While last year’s wintry mix provided an idyllic backdrop for the race, the weather this year was far more cooperative. The rain that battered the region for much of Saturday cleared out in time, and while temperatures at the beginning of the race remained frigid, they warmed up as the first group of runners crossed the finish line.

“I thought it was a gorgeous morning. The weather was wildly more cooperative, opposed to last evening when we were setting up in the rain. But it was beautiful this morning, there were lots of great competitors and the costumes were amazing,” Pacers Race Director for Events Lisa Reeves said.

Elves, reindeer, Santa Claus and a human Christmas tree counted among the costumes worn by the more than 4,835 runners who finished the popular holiday race. Last year, 4,403 finished.

Former roommates Molly Carpenter (33:52) and Claire Pearcy (33:52) donned complete, matching Santa suits. The two haven’t lived together for a couple of years, but said events such as the Jingle All the Way 5k give them a good excuse to see each other.

“We always run our races together” Pearcy, 26, said. “I don’t think I’ve ever run a race without her — she’s my accountability partner. She called me and talked me into doing it this year.”

Carpenter said the race’s festive atmosphere added a unique element that helped make the running more enjoyable.

“Checking out everyone’s costumes while you’re running actually makes it seem like time is going by much faster. There’s definitely a different energy among the runners. While it’s competitive, people look like they’re having a lot of fun,” Carpenter, 28, said.

While Carpenter and Pearcy opted for a more traditional look, Carolyn Genegaban (41:41) channeled her inner-Martha Stewart to create a wearable Christmas tree that drew the attention of fellow runners and passersby who strolled around the Freedom Plaza area.

“Well, I joined as a team, and my team already had a Santa, a Christmas gift and a reindeer. So I had a couple of options. I ultimately thought a Christmas tree would be the funniest,” the 28-year-old Germantown, Md. resident said.

Genegaban’s wearble Christmas tree earned first-place costume honors from race judges.

“I put it together yesterday with the help of my husband. I spray painted foam mattress toppers, I attached the ornaments and tinsel with a glue gun and I added a star on top. It got a little heavy. Needless to say, this was my slowest 5k.”

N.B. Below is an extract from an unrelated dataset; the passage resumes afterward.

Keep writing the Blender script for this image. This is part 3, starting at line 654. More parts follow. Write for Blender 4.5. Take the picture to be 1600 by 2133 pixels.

Stephanie Lundeby moved from Oklahoma to Alexandria, Va. in July. The 31-year-old personal trainer didn’t waste time establishing herself in the local running community. Lundeby finished first among female runners on Sunday as she turned in a time of 18:29.

She also gained a new friend and potential running partner in second-place female finisher Chelsea Bollerman (18:42).

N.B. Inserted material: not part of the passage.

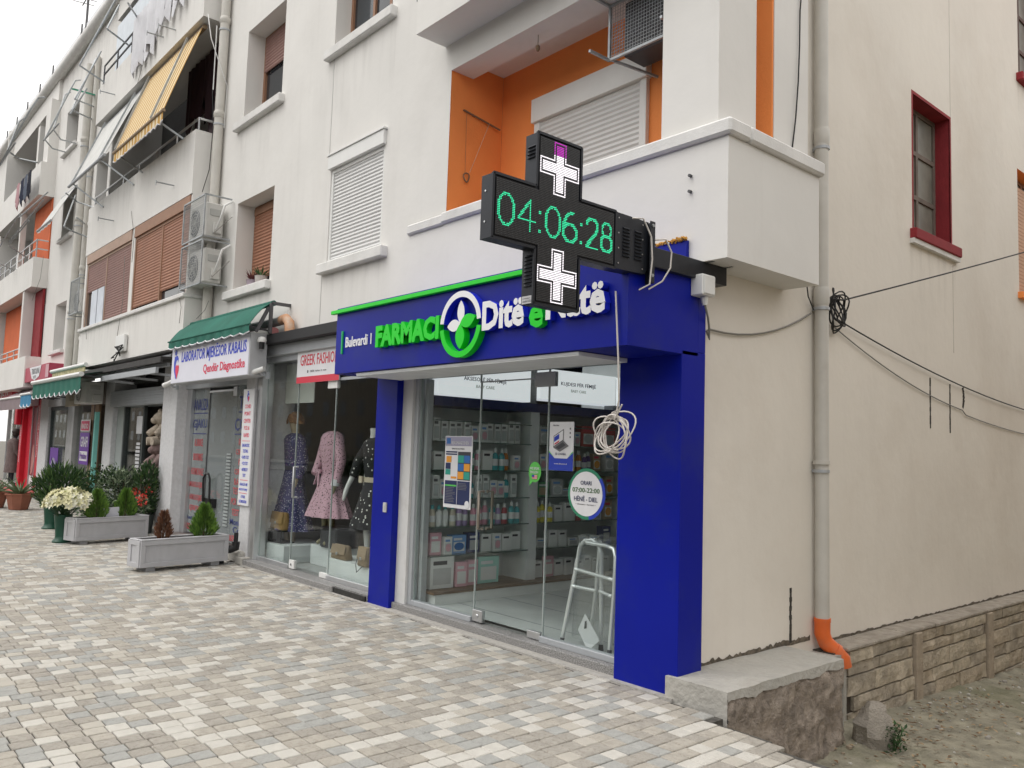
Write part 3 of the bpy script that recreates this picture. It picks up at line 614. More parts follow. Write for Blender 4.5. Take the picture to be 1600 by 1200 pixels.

Like Dichiara and Crouzier, Lundeby and Bollerman also had their own in-race duel.

“Chelsea fell on my shoulder at about the mile mark. She came up on me and it was great to have her there because I was kind of on my own, and I was trying to figure out my pace. It was nice to have somebody there to keep me motivated. She definitely helped me keep my pace,” Lundeby said.

This year’s race was also the first for Bollerman, a graduate student at The Catholic University of America.

“I saw Stephanie take charge of the race so I decided that I was going to try to stick to her. I was pretty much on her shoulder for most of the race until she dropped me with about half of a mile left to go,” Bollerman, 27, said. “It was really great to get out there and run with her. I think everyone’s enthusiasm was really great.”

Bollerman and Lundeby chatted for a while after the race to congratulate each other and discuss running together in the future.

The friendly rivalries weren’t limited to just the adults.

Thirteen-year-old Carmen (22:08) and 15-year-old Alicia Booher (22:53) joined their mother Ivette (25:08) for Sunday’s race. Ivette Booher, 49, said the two sisters enjoy spirited competitions against each other.

“When racing one another, they go back and forth,” she said with a laugh. “You never know whose day it’s going to be.”

Sunday was younger sister Carmen’s day as she finished first in her age group.

“I thought the course today was pretty good,” the eighth grader said. “I liked seeing all of the costumes on everyone.”